Mechanical performance and life cycle assessment of BFRP-reinforced AAC slabs strengthened with basalt macro-fibers

Abstract

Steel-reinforced Ordinary Portland Cement (OPC) concrete is the predominant construction material; however, it faces critical challenges, notably steel corrosion and high CO₂ emissions from cement production. Recent research explores corrosion-resistant alternatives to steel and environmentally sustainable substitutes for OPC. Basalt Fiber Reinforced Polymers (BFRP) bars demonstrate promising corrosion resistance, while alkali-activated cements (AACs) offer a lower-emission alternative to OPC. However, reinforced concrete slabs with BFRP bars exhibit lower shear capacity, wider crack widths, and more significant deflections compared to steel-reinforced slabs.
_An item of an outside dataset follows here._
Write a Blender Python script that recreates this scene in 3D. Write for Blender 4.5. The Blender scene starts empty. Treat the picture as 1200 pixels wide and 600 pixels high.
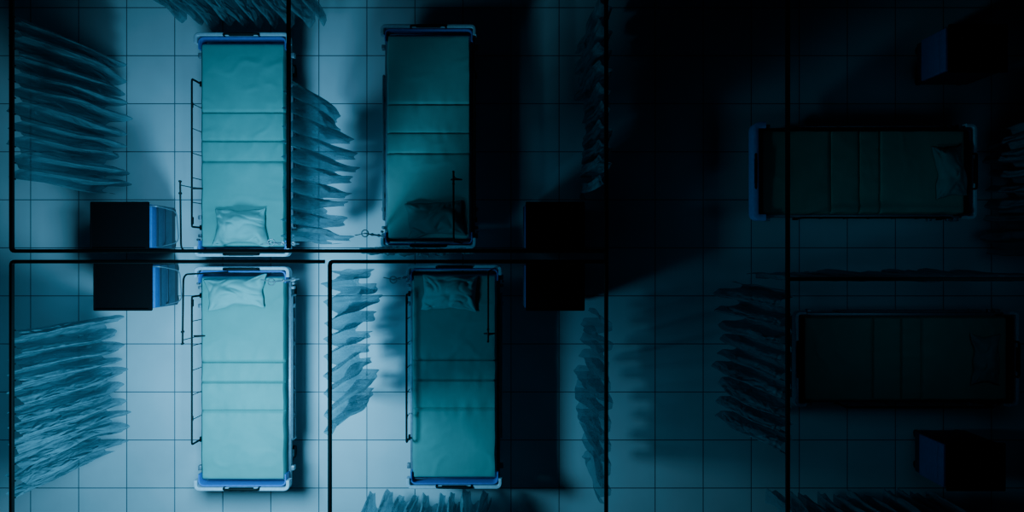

Integrating wave-shaped Basalt-Macro fibers (BMFs) into the concrete mix can enhance these properties. This study assesses the structural and environmental viability of combining BFRP reinforcement with AAC. Experimental testing involved investigating the behavior of six BFRP-reinforced AAC slabs with varying BMFs contents (0 %, 1.5 %, and 2 %) compared to a steel-reinforced OPC control slab. The findings revealed that adding the BMFs increased the cracking load, shear capacity, and flexural stiffness of BFRP AAC slabs. Furthermore, a life cycle assessment (LCA) showed that BFRP-reinforced AAC slabs are significantly more sustainable than steel-reinforced OPC concrete, which produces 292 % and 190 % more CO2 emissions than BFRP-reinforced AAC slabs without and with 1.5 % fibers, respectively. This highlights the environmental advantages of using BFRP and AAC in construction.